Rodgers + Hammersteins’s Cinderella, which plays the Ahmanson Theatre March 17-April 26, is based on a 1957 television special that starred Julie Andrews; two more TV versions of the Broadway musical, starring Lesley Ann Warren and Brandy, first aired in 1965 and 1997, respectively.
Cinderella, of course, is a happily-ever-after fairy tale about a young woman finding her prince. So in arranging its lilting ballad of love at first sight, “Ten Minutes Ago,” why was musical supervisor David Chase inspired by the music of doomed love and New York street gangs in West Side Story?
“In 1957, the height of romance was a nice waltz, elegant and sophisticated,” says Chase. “But the audiences’ ears have changed. Now, that would sound like—” he plays a waltz rhythm on the piano with an oom-pah-pah flavor.
“How do you not make that sound old-fashioned?” Chase continues. “But I also don’t want to do something modern; I want to do it in the time period.”
His solution? West Side Story opened on Broadway in 1957, and, says Chase, composer Leonard Bernstein used musical structures similar to those of Richard Rodgers, such as the sharp-fourth interval of notes (think WSS’ “Cool”). So he used that more modern-sounding interval in the arrangement of “Ten Minutes Ago” to honor the period but also “give it a little more richness in the harmonic motion.”
The melody line is only one element in the various performing genres. “The harmonies, transitions, accompaniment, who sings—all those are components of the arrangements,” says Chase, also musical supervisor for Nice Work If You Can Get It, playing the McCallum Theatre in Palm Desert (March 13-15) and Segerstrom Center for the Performing Arts in Costa Mesa (March 17-22); he has credits as musical director, supervisor, arranger and/or dance arranger on numerous other Broadway shows.
The arranger shapes the music into a theatrical piece. “I’m thinking of the whole picture, the arc of the song,” Chase says. “Is there dialogue? How complex is the accompaniment? Is there a break in the harmony?”
He might add a musical bridge between songs or instrumental sections; let the audience know a song is ending with a crescendo and an accent; or add variety to a repetitive melody, such as “The Prince Is Giving a Ball,” with new lyric and rhythmic phrases. The orchestrator then assigns instruments that create desired textures and timbres.
In dance, the lushness of the string section would be the expected complement to classical ballet, but for a contemporary company such as Alvin Ailey American Dance Theater, playing the Dorothy Chandler Pavilion April 15-19, anything goes.

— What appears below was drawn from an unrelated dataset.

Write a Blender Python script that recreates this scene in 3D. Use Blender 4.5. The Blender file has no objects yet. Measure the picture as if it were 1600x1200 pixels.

“Each choreographer has a different objective,” says choreographer and Ailey rehearsal director Matthew Rushing, whose Odetta spotlights the late singer-songwriter and civil-rights activist and has its West Coast premiere during the engagement.
“Some will use dance in concert with the music; for some, the movement will be in contrast. Say you have a huge choral piece—it’s assumed you’d need a lot of dancers, because there are many voices, to match the size of the sound. But you don’t. When you’re dealing with creativity, the minute you come up with a formula, the choreographer will break that formula.”
For Odetta, a 40-minute piece that includes Odetta’s songs and spoken words, Rushing felt that the finale music was too heavy. “I brought up the tempo and did a ritard at the end, to give it an uplifting end,” he says. He also worked with Odetta’s pianist, Seth Farber, replacing Odetta’s guitar for the arrangement.
Even jazz, noted for its improvisation, utilizes arrangements. Whereas some composers, such as the late Charlie Parker, take existing tunes and change the melody, “we do the opposite,” says Edward Simon, pianist for the SFJAZZ Collective, an eight-member ensemble that plays the Wallis Annenberg Center for the Performing Arts in Beverly Hills on April 19. “We leave the melody intact and change the harmony, change the feel of it. We jazz it up, give it a richer and more complex harmony.”
Jazz harmonies make use of modes, or scales, which involve certain intervals and chord progressions that produce various sounds and colors.
Instrumentation also influences colors. The vibraphone can perform or double the melody, for instance, but when played with two mallets in each hand, the sounds add layers to the harmony.
“When you’re arranging, you have to identify the elements of a composition that give it its signature sound and play around with them,” says Simon. Often, the tune is built around the bass line; other signature elements could include a tune’s “groove”—is it funky? Swing? New Orleans-style?—or its break. The latter is a break in the melody played only by the rhythm section—piano, bass and drums—before the entire ensemble resumes.
Along with original material, SFJAZZ will feature new arrangements of works by late composer-tenor saxophonist Joe Henderson. With his chord progressions, “Joe brought in new sounds to the music that became part of the language of music,” says Simon. “We use that in jazz a lot.”
Whatever the genre, it seems, when it comes to arrangements, re-arranging the expected is key.